The artist who best fit this scheme was Julie Mehretu. In fact, the show seemed virtually to have been constructed around her work. A darling of the 2004 Whitney Biennial, the subject of recent high-profile financial wrangling, and a MacArthur Foundation grant recipient, Mehretu is a virtuoso whose breathless graphic maelstroms, punctuated by splotches of bright color, effectively illustrate Sussman’s notion of a neoabstract “invented world.” Arguably the show’s magnum opus, Seven Acts of Mercy, 2004, is an epic ink-and-synthetic polymer painting that conjures Leonardo’s deluge drawings or quattrocento cartography reinvented for the digital age.

Sussman’s vision of an abstraction that functions as “an amalgam of the real in the imaginary and the imaginary in the real” also finds support in the canvases of Matthew Ritchie, attempted analogues to mythology, religion, mathematics, and the structure of the universe. Only The Eighth Sea, 2002, which depicts a mass of octopus-like forms swimming in a light blue field, is a naturalist departure from his systematizing works of the mid-’90s. And while it may not, strictly speaking, construct an “invented world,” it at least employs “spiral composition.” Also consistent with the idea of a formal aesthetic laced with cosmic or apocalyptic references are the depictions of industrial plants in Franz Ackermann’s acid-bright “mental maps,” the images of helicopters that flit across Steve DiBenedetto’s painterly encrusted surfaces, and the spacey doodles that punctuate Ati Maier’s dense, quasi-naive compositions.

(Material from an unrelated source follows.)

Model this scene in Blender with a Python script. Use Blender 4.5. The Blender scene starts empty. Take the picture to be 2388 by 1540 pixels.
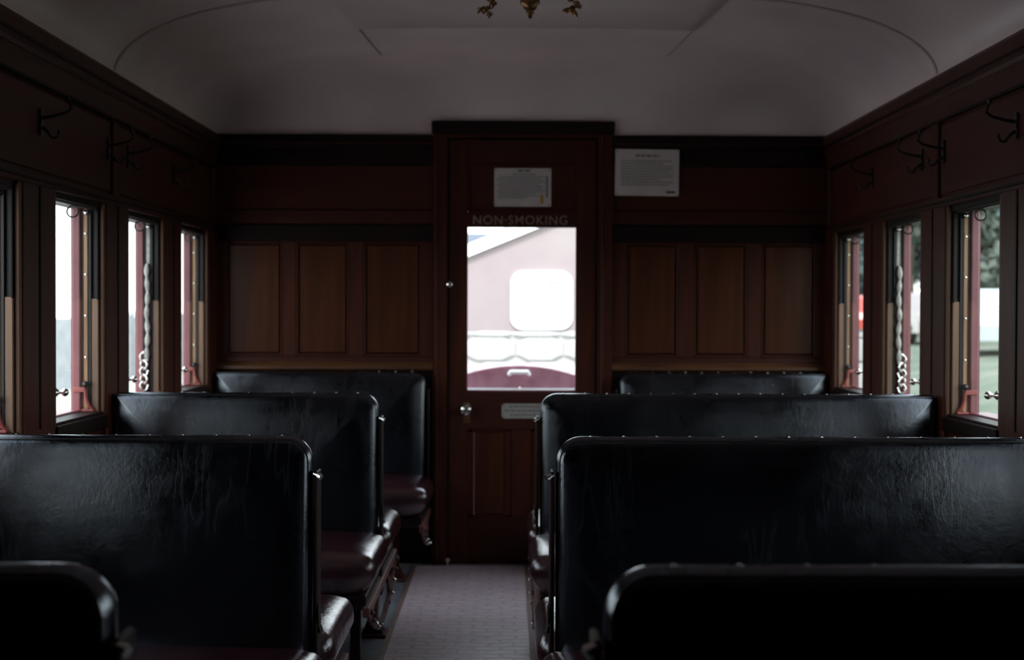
import bpy, bmesh, math, random
from math import pi, sin, cos, radians as R
from mathutils import Vector, Matrix, Euler

random.seed(7)
S = bpy.context.scene
C = S.collection

# ------------------------------------------------------------------ camera, sky, sun, exposure
CAM = Vector((-0.055, 0.0, 1.137))
cd = bpy.data.cameras.new('camera'); cam = bpy.data.objects.new('camera', cd); C.objects.link(cam)
cam.matrix_world = (Matrix.Translation(CAM) @ Matrix.Rotation(-0.00253, 4, 'Z')
                    @ Matrix.Rotation(pi/2 - 0.0158, 4, 'X') @ Matrix.Rotation(0.0035, 4, 'Z'))
cd.sensor_width = 36; cd.lens = 3158/2388*36
cd.clip_start = 0.02; cd.clip_end = 500
cd.dof.use_dof = True; cd.dof.focus_distance = 2.95; cd.dof.aperture_fstop = 4.5
S.camera = cam

w = bpy.data.worlds.new('overcast_sky'); S.world = w; w.use_nodes = True
wn = w.node_tree.nodes; wl = w.node_tree.links
bg = wn['Background']
tc = wn.new('ShaderNodeTexCoord'); sep = wn.new('ShaderNodeSeparateXYZ'); rmp = wn.new('ShaderNodeValToRGB')
wl.new(tc.outputs['Generated'], sep.inputs[0]); wl.new(sep.outputs['Z'], rmp.inputs[0])
rmp.color_ramp.elements[0].position = 0.0; rmp.color_ramp.elements[0].color = (0.93, 1.0, 0.96, 1)
rmp.color_ramp.elements[1].position = 0.9; rmp.color_ramp.elements[1].color = (0.72, 0.84, 1.0, 1)
wl.new(rmp.outputs[0], bg.inputs[0]); bg.inputs[1].default_value = 3.0

sd = bpy.data.lights.new('sun', 'SUN'); sun = bpy.data.objects.new('sun', sd); C.objects.link(sun)
sd.energy = 3.0; sd.angle = R(3); sd.color = (1.0, 0.97, 0.93)
sun.rotation_euler = Euler((R(38), 0, R(-4)), 'XYZ')      # from behind the camera, high, travelling towards +Y
sun.location = (0, -10, 20)

S.view_settings.view_transform = 'Standard'; S.view_settings.look = 'None'
S.view_settings.gamma = 1.0; S.view_settings.use_curve_mapping = False
S.view_settings.exposure = 0.85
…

Yet despite these visual and thematic commonalities, the experience of encountering swirling, curvilinear motifs in every room of the show—albeit through the filter of individual “style”—diminished rather than heightened the freshness of many of the paintings. The recurring spiral compositions, gestural speed, and amped-up color quickly started to feel like empty devices or collective visual tics. But the curatorial logic really fell apart when it came to the inclusion of the exhibition’s two elder statesmen, Terry Winters and Carroll Dunham. This pair fit the program least of all, feeling like blue-chip masters recruited purely to bolster the show’s pedigree. Winters’s complex matrices and Dunham’s slapstick psychodramas seemed out of place among paintings by younger artists obsessed with systems, mass media, and new technology. Winters belongs to a post–New York School painterly tradition that Ritchie et al. have no interest in maintaining, while Dunham’s flat, cartoonlike images feel out of place in a selection of works that pointedly explore “deep space.”

Another of the show’s frustrations was the failure to make use of some potentially interesting sources, allusions, and sidelines. The original “remote viewers,” for example, were psychics recruited by the U.S. military in the 1960s, yet this reference was never fully unpacked. The possibility of a new millennial art also went unexplored, despite the clear influences of Bosch, Dürer, Blake, the fin de siècle Symbolists, and Robert Smithson’s sci-fi mysticism. In addition, myriad younger artists incorporate the underlying ideas, if not the too narrowly defined formal guidelines, of Sussman’s construct, so where most group exhibitions would benefit from further editing, “Remote Viewing” would have gained from greater breadth.